I dati, già di per sé drammatici, diventano seriamente allarmanti, secondo Annette Finger, ecologa della Victoria University di Melbourne, co-autrice dello studio, quando si pensi che 12,7 milioni di tonnellate di plastica sono andati ad incrementare questa gigantesca montagna di spazzatura nel solo anno 2010, e che questo apporto è pari al 40% della plastica finita nei rifiuti nello stesso anno in cui è stata prodotta.

“Come risultato della crescita delle materie plastiche monouso, si stima che attualmente ci siano 5,25 miliardi di frammenti di detriti di plastica negli oceani terrestri”, afferma la Finger.

“L’inquinamento plastico è una minaccia documentata, sia per la fauna marina che per la salute umana.

“Ma la variabile più grave del problema è che la pulizia dei nostri mari è giudicata oramai impossibile.
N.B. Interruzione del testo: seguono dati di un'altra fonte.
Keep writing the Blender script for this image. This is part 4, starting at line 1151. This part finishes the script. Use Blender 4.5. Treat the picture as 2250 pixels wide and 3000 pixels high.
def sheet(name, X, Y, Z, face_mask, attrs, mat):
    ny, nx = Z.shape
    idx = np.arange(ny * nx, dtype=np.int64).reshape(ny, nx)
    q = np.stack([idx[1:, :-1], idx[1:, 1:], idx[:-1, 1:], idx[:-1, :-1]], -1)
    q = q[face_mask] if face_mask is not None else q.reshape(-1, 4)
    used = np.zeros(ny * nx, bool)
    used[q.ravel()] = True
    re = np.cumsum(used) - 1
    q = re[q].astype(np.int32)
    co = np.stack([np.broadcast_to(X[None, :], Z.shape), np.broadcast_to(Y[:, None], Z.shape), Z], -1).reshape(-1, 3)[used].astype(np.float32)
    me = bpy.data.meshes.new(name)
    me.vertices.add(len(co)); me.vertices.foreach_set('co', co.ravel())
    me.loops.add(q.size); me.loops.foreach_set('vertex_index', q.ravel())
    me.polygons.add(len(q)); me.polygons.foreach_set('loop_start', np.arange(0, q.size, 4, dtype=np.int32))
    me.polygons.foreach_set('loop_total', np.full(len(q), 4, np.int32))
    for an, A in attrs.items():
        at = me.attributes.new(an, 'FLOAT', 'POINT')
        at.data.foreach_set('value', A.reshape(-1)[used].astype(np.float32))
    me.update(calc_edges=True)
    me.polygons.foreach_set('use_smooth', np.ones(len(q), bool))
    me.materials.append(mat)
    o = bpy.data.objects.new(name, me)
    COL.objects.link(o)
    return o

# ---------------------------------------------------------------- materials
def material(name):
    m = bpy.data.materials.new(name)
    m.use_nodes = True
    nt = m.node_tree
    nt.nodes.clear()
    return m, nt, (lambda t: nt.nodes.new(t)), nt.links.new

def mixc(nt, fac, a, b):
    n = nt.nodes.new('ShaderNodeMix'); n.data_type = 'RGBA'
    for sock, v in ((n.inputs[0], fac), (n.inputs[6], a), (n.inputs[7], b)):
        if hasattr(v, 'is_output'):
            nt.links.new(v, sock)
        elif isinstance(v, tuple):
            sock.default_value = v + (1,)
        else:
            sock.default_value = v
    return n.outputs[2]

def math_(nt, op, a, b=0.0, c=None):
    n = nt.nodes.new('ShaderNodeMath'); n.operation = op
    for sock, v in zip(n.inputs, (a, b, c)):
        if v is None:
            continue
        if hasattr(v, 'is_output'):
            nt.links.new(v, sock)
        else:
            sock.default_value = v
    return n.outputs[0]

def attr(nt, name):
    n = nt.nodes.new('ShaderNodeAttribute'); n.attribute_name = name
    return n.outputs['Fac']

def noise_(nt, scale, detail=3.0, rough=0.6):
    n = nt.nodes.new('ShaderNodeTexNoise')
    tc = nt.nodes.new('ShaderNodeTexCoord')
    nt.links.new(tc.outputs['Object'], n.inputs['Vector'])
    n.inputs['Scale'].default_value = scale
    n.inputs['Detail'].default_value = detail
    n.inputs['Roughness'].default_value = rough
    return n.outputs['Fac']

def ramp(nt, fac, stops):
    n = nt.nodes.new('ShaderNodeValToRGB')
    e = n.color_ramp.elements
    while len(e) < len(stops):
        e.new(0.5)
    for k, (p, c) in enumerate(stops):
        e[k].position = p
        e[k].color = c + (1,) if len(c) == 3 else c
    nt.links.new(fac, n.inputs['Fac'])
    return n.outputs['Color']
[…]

Dispendiosa in termini di tempo, troppo costosa in termini economici, la ripulitura dei mari dalla plastica, a questo punto, è divenuta un miraggio.

“L’unica soluzione praticabile è adesso la riduzione drastica del consumo di plastica o, meglio ancora, la sua totale messa al bando, cercando di migliorare contemporaneamente la gestione del trattamento dei rifiuti che entrano negli oceani” avverte la Finger.